A boa relação com a comunidade, porém, ainda não se refletia na relação entre alunos e professores. “O estudante ainda não era visto como um ser integral, capaz”, lamentava Braz, que fazia uma pós-graduação e resolveu, como projeto final, adaptar e implantar as ideias da Escola da Ponte na Campos Salles. “Lá eles tinham 180 alunos e era turno integral. Aqui tínhamos mais de mil e quatro turnos. E se o caos se instalasse?”, temia Braz, que foi buscar ajuda na Emef Desembargador Amorim Lima, escola da mesma rede e que já adotava a metodologia. Nos anos de 2006 e 2007, a escola começou a mudar a sua abordagem pedagógica.

Em vez da sala de aula clássica, as turmas passaram a ser divididas em grupos. No lugar da aula expositiva, as atividades seguiam um roteiro de estudo, em que os próprios alunos deveriam buscar informações e construir seu aprendizado. O Ideb da escola aumentou, tudo ia bem, mas elas ainda estavam lá: as paredes. “No final de 2007, chamei m grupo de professores e perguntei se eles apoiavam que eu tirasse as paredes das salas. Eles disseram que sim. Quando voltaram, no outro ano letivo, eu tinha derrubado tudo.”

Braz transformou as salas de aula das mesmas séries em quatro grandes salões, cada um com mais de cem alunos, que sentam em grupos de até quatro pessoas. Os roteiros de todas as disciplinas são entregues, em média, uma vez por mês. O professor da disciplina faz uma orientação específica e deixa os roteiros com os alunos, que vão cumprindo as atividades na ordem que acham melhor. Quando têm dúvida, procuram os colegas do grupo ou os professores – ficam, pelo menos três por salão – para tirar as dúvidas.

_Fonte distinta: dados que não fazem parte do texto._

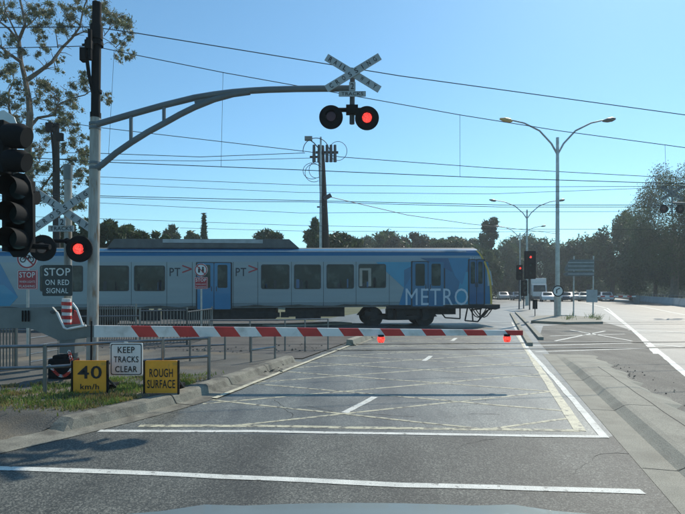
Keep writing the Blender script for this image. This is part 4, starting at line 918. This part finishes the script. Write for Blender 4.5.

Mas e se não tiver um professor da disciplina que os alunos estão com dúvida? “É exatamente isso que faz o projeto ser revolucionário”, diz o diretor. “Todos os professores devem saber o que os colegas estão trabalhando em seus roteiros. Se não souberem, têm que buscar a resposta ou com os colegas ou com alunos do salão que tenham solucionado o problema.” Com mais autonomia, os estudantes são estimulados a descobrirem o que gostam mais de fazer, a entenderem seus sonhos. “Antes, a gente perguntava para os alunos o que eles queriam ser e eles não sabiam. Hoje, todo mundo tem um sonho e sabe qual ele é”, afirma o diretor.

O formato, claro, causou estranheza no início e até hoje tem quem goste e se adapte e tem quem não goste, sejam alunos e professores. “Aqui está nascendo um novo professor e um novo aluno. Mas todo parto é doloroso”, diz Braz, que já poderia estar aposentado há quatro anos, mas segue no comando da escola.